Sie sind 30 Jahre alt und Parteivize. In Österreich haben wir Erfahrung mit einem jungen Regierungschef. Können Sie ausschließen, anzutreten?
Ja, das kann ich ausschließen. Sebastian Kurz behält sein Alleinstellungsmerkmal.
Er regiert mit den Grünen, ein Modell, das Beobachter hier favorisieren.
Ich habe den Eindruck, den deutschen Grünen ist die Schwesterpartei in Österreich eher peinlich. Sie stehen ja in Deutschland zweifelsohne blendend da. Das Beispiel Österreich zeigt aber, dass man schnell als Bettvorleger landen kann. Besonders bei Fragen der Migrationspolitik, die zwischen Union und Grünen eine große Rolle spielen.
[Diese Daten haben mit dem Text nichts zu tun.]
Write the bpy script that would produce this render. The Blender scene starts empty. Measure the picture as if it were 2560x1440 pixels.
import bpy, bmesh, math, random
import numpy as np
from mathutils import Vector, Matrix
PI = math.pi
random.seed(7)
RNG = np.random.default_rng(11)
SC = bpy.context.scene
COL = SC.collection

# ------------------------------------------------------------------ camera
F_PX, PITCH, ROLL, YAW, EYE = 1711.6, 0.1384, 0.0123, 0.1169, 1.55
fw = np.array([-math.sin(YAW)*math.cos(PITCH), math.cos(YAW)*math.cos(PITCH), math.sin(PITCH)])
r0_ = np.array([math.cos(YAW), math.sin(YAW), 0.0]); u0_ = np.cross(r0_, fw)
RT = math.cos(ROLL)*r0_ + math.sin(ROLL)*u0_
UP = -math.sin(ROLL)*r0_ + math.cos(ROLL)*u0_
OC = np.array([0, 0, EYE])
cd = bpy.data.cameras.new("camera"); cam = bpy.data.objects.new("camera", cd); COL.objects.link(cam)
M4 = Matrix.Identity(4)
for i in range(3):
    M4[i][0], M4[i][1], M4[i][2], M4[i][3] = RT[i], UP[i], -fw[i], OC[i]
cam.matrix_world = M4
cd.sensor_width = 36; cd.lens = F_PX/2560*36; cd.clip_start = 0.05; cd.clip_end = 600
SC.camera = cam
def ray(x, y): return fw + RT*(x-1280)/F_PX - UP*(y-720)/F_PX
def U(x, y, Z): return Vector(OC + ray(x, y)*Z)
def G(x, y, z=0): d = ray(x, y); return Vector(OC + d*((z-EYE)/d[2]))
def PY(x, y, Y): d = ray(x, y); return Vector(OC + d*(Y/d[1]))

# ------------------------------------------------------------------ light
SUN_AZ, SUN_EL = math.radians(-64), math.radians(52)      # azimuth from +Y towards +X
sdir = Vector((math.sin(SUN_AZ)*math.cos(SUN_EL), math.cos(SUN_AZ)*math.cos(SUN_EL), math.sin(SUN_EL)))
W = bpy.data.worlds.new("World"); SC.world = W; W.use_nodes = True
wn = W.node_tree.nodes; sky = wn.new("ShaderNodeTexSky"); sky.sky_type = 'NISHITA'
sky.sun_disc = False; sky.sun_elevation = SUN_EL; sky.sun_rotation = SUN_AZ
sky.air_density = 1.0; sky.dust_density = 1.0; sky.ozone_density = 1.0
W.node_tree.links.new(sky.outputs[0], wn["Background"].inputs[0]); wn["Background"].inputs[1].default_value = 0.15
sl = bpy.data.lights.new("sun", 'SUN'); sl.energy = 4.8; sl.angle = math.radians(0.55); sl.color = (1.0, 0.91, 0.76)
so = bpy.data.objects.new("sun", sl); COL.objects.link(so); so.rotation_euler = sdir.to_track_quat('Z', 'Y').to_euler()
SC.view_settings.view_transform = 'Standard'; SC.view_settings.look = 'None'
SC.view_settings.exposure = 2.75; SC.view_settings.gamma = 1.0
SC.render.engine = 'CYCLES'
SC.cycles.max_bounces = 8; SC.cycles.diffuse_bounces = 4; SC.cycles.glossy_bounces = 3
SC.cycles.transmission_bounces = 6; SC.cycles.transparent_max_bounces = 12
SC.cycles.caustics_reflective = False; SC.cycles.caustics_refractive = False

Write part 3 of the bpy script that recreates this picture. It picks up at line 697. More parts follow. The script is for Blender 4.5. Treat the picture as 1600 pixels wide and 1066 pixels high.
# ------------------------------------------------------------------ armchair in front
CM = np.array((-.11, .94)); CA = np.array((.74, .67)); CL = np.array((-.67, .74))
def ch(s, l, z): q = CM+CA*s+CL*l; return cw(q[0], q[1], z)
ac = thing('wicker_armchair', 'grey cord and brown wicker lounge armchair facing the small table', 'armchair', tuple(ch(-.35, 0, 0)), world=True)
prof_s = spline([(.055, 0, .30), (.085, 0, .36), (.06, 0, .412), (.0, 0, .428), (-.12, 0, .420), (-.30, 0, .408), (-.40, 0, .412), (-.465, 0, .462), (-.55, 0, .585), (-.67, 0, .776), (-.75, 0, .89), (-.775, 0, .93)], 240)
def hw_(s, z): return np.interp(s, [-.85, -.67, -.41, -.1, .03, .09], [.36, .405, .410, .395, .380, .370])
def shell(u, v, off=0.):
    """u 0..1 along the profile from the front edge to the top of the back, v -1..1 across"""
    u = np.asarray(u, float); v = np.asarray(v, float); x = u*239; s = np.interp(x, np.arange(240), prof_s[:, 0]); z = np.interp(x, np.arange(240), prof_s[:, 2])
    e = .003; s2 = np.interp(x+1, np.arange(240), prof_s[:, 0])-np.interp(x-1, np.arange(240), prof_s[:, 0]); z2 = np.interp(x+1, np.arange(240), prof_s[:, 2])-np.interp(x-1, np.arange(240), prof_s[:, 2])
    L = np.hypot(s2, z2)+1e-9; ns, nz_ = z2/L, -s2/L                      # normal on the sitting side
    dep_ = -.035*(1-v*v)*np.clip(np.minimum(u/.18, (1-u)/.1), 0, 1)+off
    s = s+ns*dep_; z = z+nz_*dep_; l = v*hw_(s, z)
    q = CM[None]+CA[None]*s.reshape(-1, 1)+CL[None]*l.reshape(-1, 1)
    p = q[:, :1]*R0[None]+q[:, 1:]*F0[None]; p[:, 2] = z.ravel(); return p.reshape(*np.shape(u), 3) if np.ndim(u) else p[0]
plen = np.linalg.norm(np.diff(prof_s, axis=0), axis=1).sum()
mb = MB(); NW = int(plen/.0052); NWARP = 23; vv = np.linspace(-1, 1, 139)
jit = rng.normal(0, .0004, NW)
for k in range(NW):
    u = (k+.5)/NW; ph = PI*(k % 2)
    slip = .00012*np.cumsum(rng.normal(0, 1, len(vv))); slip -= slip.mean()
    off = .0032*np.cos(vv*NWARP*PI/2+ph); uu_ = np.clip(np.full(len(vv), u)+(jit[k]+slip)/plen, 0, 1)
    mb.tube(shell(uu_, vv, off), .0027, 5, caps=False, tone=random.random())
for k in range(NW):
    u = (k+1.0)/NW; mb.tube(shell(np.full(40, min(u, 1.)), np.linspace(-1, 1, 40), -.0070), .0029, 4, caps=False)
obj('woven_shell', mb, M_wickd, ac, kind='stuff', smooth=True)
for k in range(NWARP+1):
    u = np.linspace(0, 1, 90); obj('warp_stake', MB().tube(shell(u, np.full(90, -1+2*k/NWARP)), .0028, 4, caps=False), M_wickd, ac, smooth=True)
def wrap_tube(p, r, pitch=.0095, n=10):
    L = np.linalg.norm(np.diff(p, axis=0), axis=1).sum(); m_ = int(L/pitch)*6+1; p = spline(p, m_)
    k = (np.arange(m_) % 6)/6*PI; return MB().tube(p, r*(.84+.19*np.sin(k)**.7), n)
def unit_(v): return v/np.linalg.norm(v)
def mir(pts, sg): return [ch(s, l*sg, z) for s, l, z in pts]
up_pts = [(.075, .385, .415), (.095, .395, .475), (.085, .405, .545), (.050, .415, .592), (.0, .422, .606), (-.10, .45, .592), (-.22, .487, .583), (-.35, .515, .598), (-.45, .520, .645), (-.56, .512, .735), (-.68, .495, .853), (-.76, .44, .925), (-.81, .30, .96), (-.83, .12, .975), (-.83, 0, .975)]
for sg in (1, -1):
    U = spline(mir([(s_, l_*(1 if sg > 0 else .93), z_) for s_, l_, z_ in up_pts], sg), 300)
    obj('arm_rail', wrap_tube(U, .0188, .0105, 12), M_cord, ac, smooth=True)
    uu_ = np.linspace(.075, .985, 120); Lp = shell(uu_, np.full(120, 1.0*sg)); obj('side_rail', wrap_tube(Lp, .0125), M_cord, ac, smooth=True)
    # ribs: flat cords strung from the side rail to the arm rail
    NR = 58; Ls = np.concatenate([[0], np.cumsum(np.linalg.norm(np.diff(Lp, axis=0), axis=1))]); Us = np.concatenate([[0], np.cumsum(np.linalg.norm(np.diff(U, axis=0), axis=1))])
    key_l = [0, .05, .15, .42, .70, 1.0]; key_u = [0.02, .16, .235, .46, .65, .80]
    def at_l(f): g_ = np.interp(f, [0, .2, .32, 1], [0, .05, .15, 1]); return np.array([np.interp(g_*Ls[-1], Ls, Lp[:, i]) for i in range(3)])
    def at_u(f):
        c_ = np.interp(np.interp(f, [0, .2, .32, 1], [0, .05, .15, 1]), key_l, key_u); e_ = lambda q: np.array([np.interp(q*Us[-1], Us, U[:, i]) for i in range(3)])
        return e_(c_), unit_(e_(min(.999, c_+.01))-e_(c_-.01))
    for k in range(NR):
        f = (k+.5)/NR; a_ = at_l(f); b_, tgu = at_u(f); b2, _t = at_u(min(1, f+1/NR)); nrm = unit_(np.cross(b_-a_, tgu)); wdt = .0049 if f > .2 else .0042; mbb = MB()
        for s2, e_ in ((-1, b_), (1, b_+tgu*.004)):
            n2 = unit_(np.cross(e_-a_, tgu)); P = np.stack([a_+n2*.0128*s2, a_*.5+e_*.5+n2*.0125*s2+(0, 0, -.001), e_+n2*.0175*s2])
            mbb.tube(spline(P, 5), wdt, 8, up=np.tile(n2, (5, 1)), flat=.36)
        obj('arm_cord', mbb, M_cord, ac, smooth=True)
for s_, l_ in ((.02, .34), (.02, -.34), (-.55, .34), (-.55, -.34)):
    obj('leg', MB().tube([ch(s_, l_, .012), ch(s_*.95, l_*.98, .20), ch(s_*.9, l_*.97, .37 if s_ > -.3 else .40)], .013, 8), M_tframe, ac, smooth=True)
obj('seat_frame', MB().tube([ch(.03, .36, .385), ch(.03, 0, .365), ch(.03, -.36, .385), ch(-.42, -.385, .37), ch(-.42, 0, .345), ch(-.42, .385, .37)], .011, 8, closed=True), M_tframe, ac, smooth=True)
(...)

Letztlich zeigt sich bei Grünen immer ein Muster: Sie ducken sich bei Themen, wo man einen Kompromiss erklären muss. Sie sind bei Innere Sicherheit und Migration auf allen Ebenen mit Forderungen unterwegs, haben aber in allen Regierungsbeteiligungen noch nie ein Innenministerium übernommen. Das ist ziemlich bigott.